At the time we didn't have a mailbox at our house, so we got all our mail at the post office in the little town where we lived. Since I got manuscripts back in the proverbial SASEs pretty regularly, I didn't want them rolled up and stuffed into a small box, so we rented a drawer—P.O. Drawer C, our address for a number of years. A couple of weeks after sending the manuscript of TEXAS WIND to Manor, I opened the drawer at the post office one morning on my way to work, and there was a large manila envelope in it from Manor Books. I could tell right away that it wasn't the manuscript being returned. Could it be...could it actually be...a contract?
It was. An absolutely terrible contract that offered a pittance of an advance and was set up so that Manor wouldn't have to pay me royalties until hell not only froze over but stayed below freezing for a month. Nobody in his right mind would have signed such a contract.
But they were offering to publish my book! It would be an actual printed book that people could walk into a store and buy! I would be a published novelist!
Of course I signed the contract. That day. And it went back to New York in that afternoon's mail.

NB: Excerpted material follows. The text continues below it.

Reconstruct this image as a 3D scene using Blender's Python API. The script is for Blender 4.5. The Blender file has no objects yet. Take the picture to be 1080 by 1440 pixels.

Financially, the deal worked out every bit as badly as you might expect. Clearly, the folks at Manor never had any intention of paying me anything, not even the pitiful advance they'd offered. But a year or so later I got a box of author copies, and seeing that book with its awful recycled cover and its pages printed on the cheapest paper possible is still one of the highlights of my life. It was my foot in the door, and more than 300 novels later I'm still at it. Would I have gone on to that career if my first novel had been about horny cheerleaders instead of a world-weary Texas private eye? We'll never know.